* GIVEN EXERCISE *
Starting at the first line of the listing below, repeat each line exactly until the line containing "tag(obj('baseboard_right', cb_, 'conc'), 'low", which you include. Leave out pictures.

* MATERIAL *

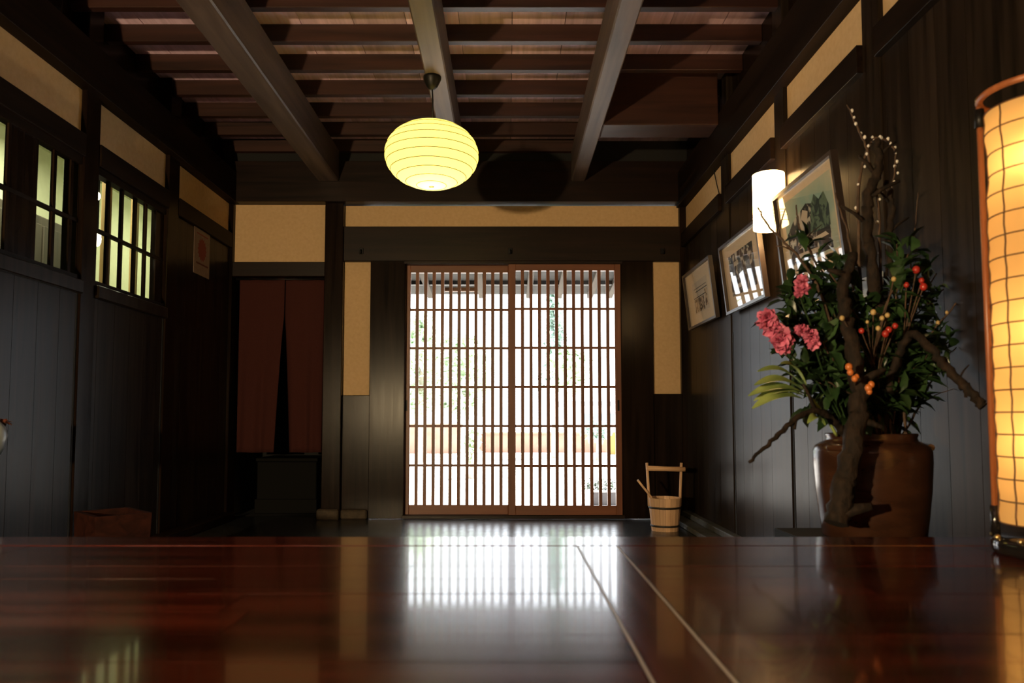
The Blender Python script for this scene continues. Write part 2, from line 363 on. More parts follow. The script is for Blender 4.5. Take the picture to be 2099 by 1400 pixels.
# ---- right wall
wr = struct('wall_right', 'long dark timber side wall with ochre plaster strips carrying framed pictures', 'wall')
def boards(bm, X0, X1, y0, y1, z0, z1, w=.155):
    n = max(1, round((y1 - y0) / w)); w = (y1 - y0) / n
    for i in range(n): box(bm, X0, X1, y0 + i * w + .0012, y0 + (i + 1) * w - .0012, z0, z1)
rp = []                        # posts (y far, y near)
for a, c in (((1476, 400), (1491, 400)), ((1585, 300), (1605, 300)), ((1763, 100), (1798, 100))):
    rp.append((onX(*c, XR - .015).y, onX(*a, XR - .015).y))
rp += [(1.92, 2.04), (0.95, 1.07), (-.1, .02), (-1.2, -1.08)]
for y0, y1 in rp: bx('post', 'wallwood', wr, XR - .008, XR + .12, y0, y1, 0, ZT, .004)
ys = [(YB, YB)] + rp + [(YR, YR)]
b = NB(); g = NB()
for (n0, f0), (n1, f1) in zip(ys, ys[1:]):   # bay between post (n0,f0) farther and (n1,f1) nearer
    ya, yb_ = f1, n0
    if yb_ - ya < .2: continue
    boards(b, XR, XR + .03, ya, yb_ - .022, 0.0, PS0 - .11)
    box(g, XR - .002, XR + .02, yb_ - .020, yb_ - .001, 0.0, EYE + .55)
    box(b, XR, XR + .03, yb_ - .022, yb_, EYE + .55, PS0 - .11)
    bx('rail', 'railY', wr, XR - .03, XR + .05, ya, yb_, PS0 - .115, PS0, .0015)
    pz = bx('plaster_panel', 'plaster', wr, XR + .012, XR + .05, ya, yb_, PS0, PS1 - .025)
obj('board_panel', b, 'wallwood', wr); obj('shadow_gap', g, 'black', wr)
bx('wall_beam', 'railY', wr, XR - .06, XR + .12, YR, YB, PS1 - .03, EYE + 1.97, .002)
bx('upper_board', 'postZ', wr, XR + .03, XR + .12, YR, YB, EYE + 1.97, ZT + .1)
bx('wall_core', 'black', wr, XR + .05, XR + .12, YR, YB, -.1, PS1)
cb_ = NB(); box(cb_, XR - .16, XR - .0, EDGE + .01, YB - .05, 0, .035, .006); box(cb_, XR - .06, XR - .0, EDGE + .01, YB - .05, .035, .075, .006)
tag(obj('baseboard_right', cb_, 'conc'), 'low grey stone curb along the foot of the right wall', 'curb', None, 'structure')

# ---- left wall
wl = struct('wall_left', 'long dark timber side wall with lattice windows and ochre plaster strips', 'wall')
lp = []
for a, c in (((345, 300), (366, 340)), ((174, 200), (204, 220))):
    lp.append((onX(*a, XL).y, onX(*c, XL).y))
lp = [(lp[0][0], lp[0][1]), (lp[1][0], lp[1][1])]
WZ0, WZ1 = EYE + .725, EYE + 1.36
W1 = (2.35, lp[1][0]); W2 = (lp[1][1], lp[0][0])
for y0, y1 in lp + [(2.22, 2.35), (.9, 1.02), (-.5, -.38)]: bx('post', 'postZ', wl, XL - .1, XL + .012, y0, y1, 0, ZT, .004)
b = NB(); boards(b, XL - .03, XL, YR, YB, 0, WZ0 - .07, .17)
boards(b, XL - .03, XL, lp[0][1], YB, WZ0 - .07, PS0 - .1, .17); boards(b, XL - .03, XL, YR, 2.22, WZ0 - .07, PS0 - .1, .17)
obj('board_panel', b, 'wallwood', wl)
g = NB()
for y in (lp[0][0], lp[1][0]): box(g, XL - .02, XL + .002, y - .016, y - .002, 0, WZ0 - .07)
obj('shadow_gap', g, 'black', wl)
for y0, y1 in ((lp[0][1], YB), W2, W1, (1.02, 2.22), (-.38, .9)):
    bx('rail', 'railY', wl, XL - .06, XL + .02, y0, y1, PS0 - .12, PS0, .004)
    bx('plaster_panel', 'plaster', wl, XL - .06, XL - .015, y0, y1, PS0, PS1)
for y0, y1 in (W2, W1): bx('sill_rail', 'wallwood', wl, XL - .06, XL + .03, y0, y1, WZ0 - .075, WZ0 - .005, .004)
bx('wall_beam', 'railY', wl, XL - .1, XL + .06, YR, YB, PS1, EYE + 1.97, .002)
bx('upper_board', 'postZ', wl, XL - .1, XL - .07, YR, YB, EYE + 1.97, ZT + .1)
b = NB(); box(b, XL - .06, XL - .035, YR, W1[0], 0, PS1); box(b, XL - .06, XL - .035, W1[0], W2[1], 0, WZ0 - .06); box(b, XL - .06, XL - .035, lp[0][1], YB, 0, PS1)
obj('wall_core', b, 'black', wl)
bl = NB(); box(bl, XL, XL + .1, EDGE + .01, YB - .05, 0, .06, .005)
tag(obj('baseboard_left', bl, 'railY'), 'low dark curb along the foot of the left wall', 'curb', None, 'structure')
# ---- wall behind the viewer
wx = bx('wall_rear', 'wallwood', None, XL - .1, XR + .1, YR - .1, YR, 0, ZT + .1); tag(wx, 'plain dark timber wall behind the viewer', 'wall', None, 'structure')

# ---- windows in the left wall
def lattice_window(name, label, y0, y1, gaps, mid):
    w = struct(name, label, 'window', (XL, (y0 + y1) / 2, WZ0))
    fr = NB(); box(fr, XL - .05, XL, y0, y1, WZ0 - .005, WZ0 + .022); box(fr, XL - .05, XL, y0, y1, WZ1 - .03, WZ1 + .015)
    box(fr, XL - .05, XL, y0, y0 + .012, WZ0, WZ1)
    obj('window_frame', fr, 'railY', w)
    e = sorted(gaps)
    edges = [y0] + [v for gp in e for v in gp] + [y1]
    for a, c in zip(edges[0::2], edges[1::2]):
        if c - a > .004: bx('bar', 'postZ', w, XL - .03, XL - .014, a, c, WZ0 + .01, WZ1 - .02)
    bx('cross_bar', 'railY', w, XL - .036, XL - .012, y0, y1, mid - .009, mid + .009)
def wy(px): return onX(px, 420, XL - .014).y
A = [wy(v) for v in (198, 226, 254, 281.5, 303)]
gaps2 = [(a, (A[i + 1] if i < 4 else A[4] + .142) - .024) for i, a in enumerate(A)]
mid = onX(262, 500, XL - .012).z
lattice_window('window_2', 'lattice window near the red poster, lit pale green from behind', W2[0], W2[1], gaps2, mid)
B1 = [wy(75), wy(114), wy(149)]
gaps1 = [(B1[0], B1[1] - .024), (B1[1], B1[2] - .024), (B1[2], B1[2] + .045)]
y = wy(12) - .118
gaps1 = [(y, wy(12))] + gaps1
while y - .142 > W1[0] + .05: y -= .142; gaps1.append((y, y + .118))
lattice_window('window_1', 'nearest lattice window, cut by the picture edge, with wide doubled stile', W1[0], W1[1], gaps1, mid)

# ---- room behind the windows
br = struct('wall_side_room', 'pale lit inner room seen through the lattice windows', 'wall')
b = NB(); box(b, -3.75, -3.65, 1.6, 8.1, 0, 2.95); box(b, -3.7, XL - .1, 8.0, 8.1, 0, 2.95); box(b, -3.7, XL - .1, 1.5, 1.6, 0, 2.95)
box(b, -3.7, XL - .1, 1.5, 8.1, 2.9, 3.0); box(b, XL - .2, XL - .12, YB + .02, 8.1, 0, 2.95); obj('inner_wall', b, 'backwall', br)
bx('inner_floor', 'tub', br, -3.7, XL - .1, 1.5, 8.1, -.1, 0)
t = thing('fluorescent_lamp', 'nearer fluorescent ceiling lamp in the room behind the lattice windows', 'lamp', (-3.0, 4.6, 2.86))
bx('lamp_housing', 'backwall', t, -3.06, -2.94, 4.0, 5.2, 2.855, 2.899)
b = NB(); tube(b, [(-3.0, 4.02, 2.835), (-3.0, 5.18, 2.835)], .02, 10); obj('lamp_tube', b, 'tube', t)
lgt = bpy.data.lights.new('side_room_light', 'AREA'); lgt.shape = 'RECTANGLE'; lgt.size = .12; lgt.size_y = 1.2; lgt.energy = 46; lgt.color = (0.95, 1.0, 0.66)
lg2 = bpy.data.lights.new('side_room_light', 'AREA'); lg2.shape = 'RECTANGLE'; lg2.size = .12; lg2.size_y = 1.2; lg2.energy = 13; lg2.color = (0.95, 1.0, 0.66)
t2 = thing('fluorescent_lamp', 'second fluorescent ceiling lamp, added unseen deeper in the room behind the lattice windows', 'lamp', (-3.0, 6.9, 2.86))  # second lamp is an addition to brighten the far end of this room
bx('lamp_housing', 'backwall', t2, -3.06, -2.94, 6.3, 7.5, 2.855, 2.899); b = NB(); tube(b, [(-3.0, 6.32, 2.835), (-3.0, 7.48, 2.835)], .02, 10); obj('lamp_tube', b, 'tube', t2)
o2 = bpy.data.objects.new('side_room_light', lg2); C.objects.link(o2); o2.parent = t2; o2.location = (0, 0, -.05)
o = bpy.data.objects.new('side_room_light', lgt); C.objects.link(o); o.parent = t; o.location = (0, 0, -.05)
cab = thing('side_room_cabinet', 'brown wooden cabinet standing behind the nearest lattice window', 'cabinet', (-3.5, 5.1, 0))
bx('cabinet_body', 'cabinet', cab, -3.64, -3.3, 4.45, 5.75, 0.001, 2.22, .01); bx('cabinet_door', 'cabinet', cab, -3.3, -3.28, 4.5, 5.09, .1, 2.15, .004); bx('cabinet_door', 'cabinet', cab, -3.3, -3.28, 5.11, 5.7, .1, 2.15, .004)
p = onX(203, 480, -2.55)
t = thing('wooden_pole', 'amber wooden pole standing behind the second lattice window', 'pole', (-2.62, 4.71, 0)); bx('pole_shaft', 'amber', t, -2.64, -2.60, 4.68, 4.74, 0.001, 2.88, .004)
t = thing('wooden_pole', 'amber wooden pole in the side room, the farther of two', 'pole', (-2.95, 5.71, 0)); bx('pole_shaft', 'amber', t, -2.97, -2.93, 5.68, 5.74, 0.001, 2.88, .004)
for i, (py, lab) in enumerate(((402, 'small round globe lamp glowing behind the second lattice window, upper one'), (490, 'oval globe lamp glowing behind the second lattice window, lower one'))):
    q = onX(200, py, -2.42); t = thing('globe_lamp', lab, 'lamp', q + Vector((0, 0, .06)))
    b = NB(); ball(b, q, .017 if i == 0 else .021, 2, (1, 1, 1.5 if i == 0 else 2.2)); obj('globe', b, 'globe', t)
    b = NB(); tube(b, [q + Vector((0, 0, .03)), Vector((q.x, q.y, 2.9))], .004, 6); obj('cord', b, 'iron', t)

# ---- ceiling
ce = struct('ceiling', 'ceiling of weathered planks laid over dark cross joists', 'ceiling')
b = NB(); x = XL - .1; 
offs = onZ(1050, 30, ZT).x % .3
x = XL - .1 - ((XL - .1 - offs) % .3)
while x < XR + .1: box(b, x + .002, x + .298, YR, YB + .1, ZT, ZT + .02); x += .3
obj('ceiling_boards', b, 'ceilY', ce); bx('ceiling_backing', 'black', ce, XL - .1, XR + .1, YR - .1, YB + .1, ZT + .022, ZT + .1)
jy = [onZ(1040, v, ZJ).y for v in (276, 84)]; step = (jy[0] - jy[1]) / 4
yj = jy[0] + step
XBR0, XBR1 = onZ(1271, 0, ZBM).x, onZ(1321, 0, ZBM).x
CBY = (onZ(1300, 285, ZBM).y, onZ(1300, 258, ZBM).y)
while yj > YR + .1:
    x1 = XR + .03
    if yj < YB: 
        if CBY[0] - .02 < yj < YB: x1 = XBR1
        bx('joist', 'joistX', ce, XL - .07, x1, yj, yj + .048, ZJ, ZT, .003)
    yj -= step
def beam(lab, x0, x1, y0, y1):
    o = bx('ceiling_beam', 'beamY', None, x0, x1, y0, y1, ZBM, ZJ, .008); tag(o, lab, 'beam', 'heavy beams under the ceiling joists', 'structure')
beam('heavy ceiling beam on the left, the widest of the three lengthwise beams', onZ(357, 0, ZBM).x, onZ(432, 0, ZBM).x, YR, YB - .07)
beam('narrow ceiling beam above the yellow paper lamp', onZ(834, 0, ZBM).x, onZ(888, 0, ZBM).x, YR, YB - .07)
beam('ceiling beam on the right with a knot near the top of the picture', XBR0, XBR1, YR, YB - .07)
o = bx('cross_beam', 'joistX', None, XBR1, XR - .06, CBY[0] - .02, CBY[1] - .02, ZBM, ZT, .006)
tag(o, 'short cross beam between the right ceiling beam and the right wall', 'beam', None, 'structure')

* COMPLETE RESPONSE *
The Blender Python script for this scene continues. Write part 2, from line 363 on. More parts follow. The script is for Blender 4.5. Take the picture to be 2099 by 1400 pixels.
# ---- right wall
wr = struct('wall_right', 'long dark timber side wall with ochre plaster strips carrying framed pictures', 'wall')
def boards(bm, X0, X1, y0, y1, z0, z1, w=.155):
    n = max(1, round((y1 - y0) / w)); w = (y1 - y0) / n
    for i in range(n): box(bm, X0, X1, y0 + i * w + .0012, y0 + (i + 1) * w - .0012, z0, z1)
rp = []                        # posts (y far, y near)
for a, c in (((1476, 400), (1491, 400)), ((1585, 300), (1605, 300)), ((1763, 100), (1798, 100))):
    rp.append((onX(*c, XR - .015).y, onX(*a, XR - .015).y))
rp += [(1.92, 2.04), (0.95, 1.07), (-.1, .02), (-1.2, -1.08)]
for y0, y1 in rp: bx('post', 'wallwood', wr, XR - .008, XR + .12, y0, y1, 0, ZT, .004)
ys = [(YB, YB)] + rp + [(YR, YR)]
b = NB(); g = NB()
for (n0, f0), (n1, f1) in zip(ys, ys[1:]):   # bay between post (n0,f0) farther and (n1,f1) nearer
    ya, yb_ = f1, n0
    if yb_ - ya < .2: continue
    boards(b, XR, XR + .03, ya, yb_ - .022, 0.0, PS0 - .11)
    box(g, XR - .002, XR + .02, yb_ - .020, yb_ - .001, 0.0, EYE + .55)
    box(b, XR, XR + .03, yb_ - .022, yb_, EYE + .55, PS0 - .11)
    bx('rail', 'railY', wr, XR - .03, XR + .05, ya, yb_, PS0 - .115, PS0, .0015)
    pz = bx('plaster_panel', 'plaster', wr, XR + .012, XR + .05, ya, yb_, PS0, PS1 - .025)
obj('board_panel', b, 'wallwood', wr); obj('shadow_gap', g, 'black', wr)
bx('wall_beam', 'railY', wr, XR - .06, XR + .12, YR, YB, PS1 - .03, EYE + 1.97, .002)
bx('upper_board', 'postZ', wr, XR + .03, XR + .12, YR, YB, EYE + 1.97, ZT + .1)
bx('wall_core', 'black', wr, XR + .05, XR + .12, YR, YB, -.1, PS1)
cb_ = NB(); box(cb_, XR - .16, XR - .0, EDGE + .01, YB - .05, 0, .035, .006); box(cb_, XR - .06, XR - .0, EDGE + .01, YB - .05, .035, .075, .006)
tag(obj('baseboard_right', cb_, 'conc'), 'low grey stone curb along the foot of the right wall', 'curb', None, 'structure')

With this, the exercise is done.